The president noted that the government has the authority to reallocate that money, implying that funds could be diverted from elite institutions to initiatives that better serve working-class Americans and high-need schools.
“We can grant that money to people that really need it,” Trump said. “And frankly, people that you’d rather have me give the money to.”
The comments reflect Trump’s broader push to defund ideological programs and institutions he believes are out of touch with American values. Earlier this year, his administration launched a crackdown on Diversity, Equity, and Inclusion (DEI) programs, ordering the shutdown of DEI offices across federal agencies and threatening universities with funding cuts if they failed to remove such policies.
The Harvard threat comes as part of this sweeping reevaluation of education funding and institutional accountability.

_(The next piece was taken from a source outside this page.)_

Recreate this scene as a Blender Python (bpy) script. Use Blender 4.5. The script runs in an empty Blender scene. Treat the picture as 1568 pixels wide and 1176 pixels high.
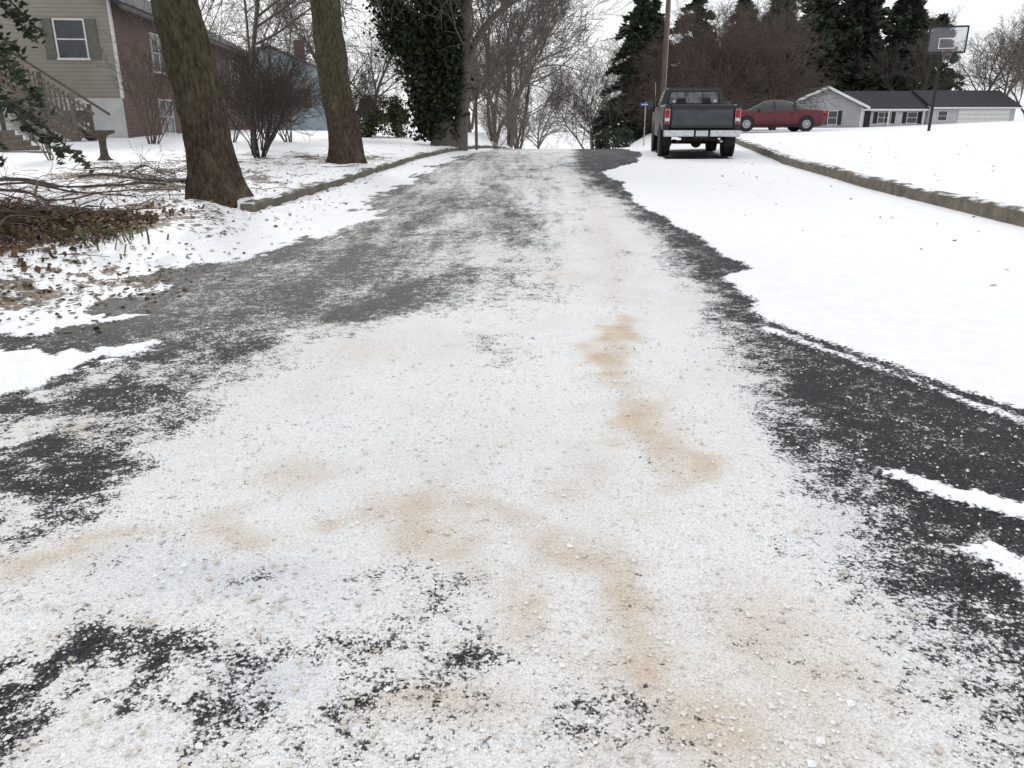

White House Deputy Chief of Staff Stephen Miller, speaking at a press briefing on Thursday, reinforced the president’s position. “We are going to have a system of merit,” Miller said. “We’re not going to let our society devolve into communist, woke, DEI strangulation.”
Critics have argued that targeting Harvard is political theater, but supporters say it’s long overdue.
“Harvard’s sitting on a $53 billion endowment, and yet still gets billions in federal support? While teaching first-year students how to add and subtract?” said one conservative education policy analyst. “This isn’t about education — it’s about elitism.”
While no formal action has been announced yet, Trump’s remarks signal that Harvard and other universities could be on the chopping block for federal grant funds unless they dramatically shift course.
The administration has already threatened similar funding consequences for Harvard’s failure to reform admissions, governance, and campus policies following antisemitism controversies earlier this year. Officials demanded that the school adopt more rigorous ideological vetting of international applicants and revise its administrative structure to reflect constitutional values.
Whether Harvard responds or doubles down remains to be seen, but the president made it clear: the status quo is no longer untouchable.
“If we’re going to invest taxpayer money,” Trump said, “it needs to go where it actually helps our country.”